Imagine a provincial legislature or Parliament in which MPs and MPPs faced censure because they railed against some action of the government of the day after a bill was passed. Legislatures would become silent as tombs. The business of government could roll on efficiently without the messy distraction of nasty comments by opposition members. The trains might run on time, but why elect people who can’t oppose?

Why indeed? Perhaps “upholding” represents a step towards greater so-called efficiencies of government by putting the muzzle on elected people in general. It certainly represents a trend.

Let The Director Look After Your Constituents

Trustees must also “ …(E)ntrust the day to day management of the board to its staff to the board’s director of education.” In other words, don’t bother principals, superintendents and other board officials with constituent concerns, go through the Byzantine channels provided by the director’s office. Do parents have concerns about discipline, about a health issue? Are they calling the local trustee because they want to know what’s being done about a promised playground improvement, about after-school activities? Leave it to the professionals. Trustees musn’t call up the local principal to find out what’s going on.

As a former school principal, it was pleasant not to have the trustee barking in my ear about this or that issue. These conversations were usually political, and it was not always easy to be diplomatic. I often didn’t agree with the particular slant a trustee might take, I questioned motives and I occasionally saw the point. But that was the job. If I wanted to be left alone, I wouldn’t have applied to run a school. It was politics at its most direct and local. The neighborhood school was the one place people could have something to say about the issues that affected the most important people they knew – their children.

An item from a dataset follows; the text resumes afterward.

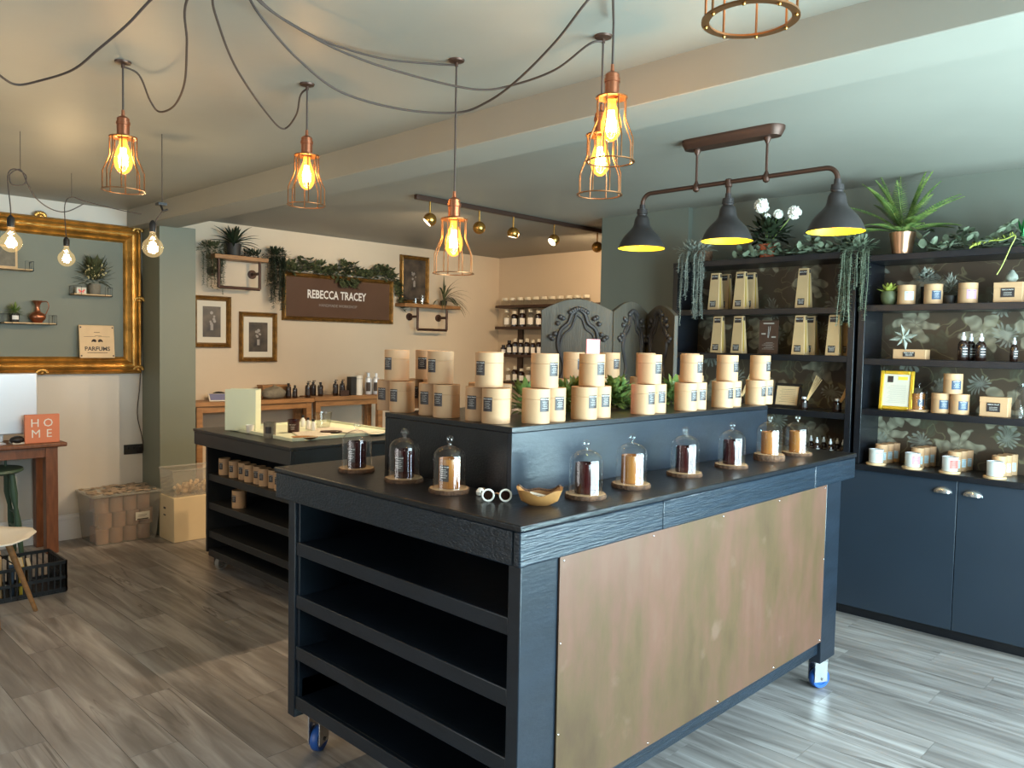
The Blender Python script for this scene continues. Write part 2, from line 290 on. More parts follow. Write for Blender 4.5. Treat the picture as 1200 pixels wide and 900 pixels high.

So, irritating and anxious-making as it might be, I wouldn’t take away trustees access to their local schools. It’s another step away from democracy – another way of showing that people don’t actually own the schools they pay for – that they actually belong to this ever-expanding beast called the Ministry of Education. It has its own plans for what workers’ children are to become as it prepares them to take their place in the knowledge economy – whatever that is or will be – or variations on the theme of Wal Mart or MacDonald’s. It doesn’t need interference and distractions from low-level elected trustees.

It would probably be small comfort to this new trustee to know that Bill 177 was more ambitious in an earlier draft. Left out of the final version was a section enabling government to pretty much do whatever it wanted without bothering to consult the legislature “… to make regulations about the roles, responsibilities, powers and duties of board, directors of education and board members, including chairs of boards.” That much aside, the Ministry may still set out regulations for trustee codes of conduct, require boards to meet academic achievement standards set by the Ministry and take them over it they fall short.

To be a trustee in this climate is to live in a state of continual insult.

We allow their slide into irrelevance at our peril. The diminution of their influence on local politics is alarming. It underlines the contempt of executive layers of government toward those chosen by constituents. Trustees are the most vulnerable of elected people – the easiest to legislate against and yet one of the closest to the thousands neighborhoods that add up to a nation. As they go, who will follow?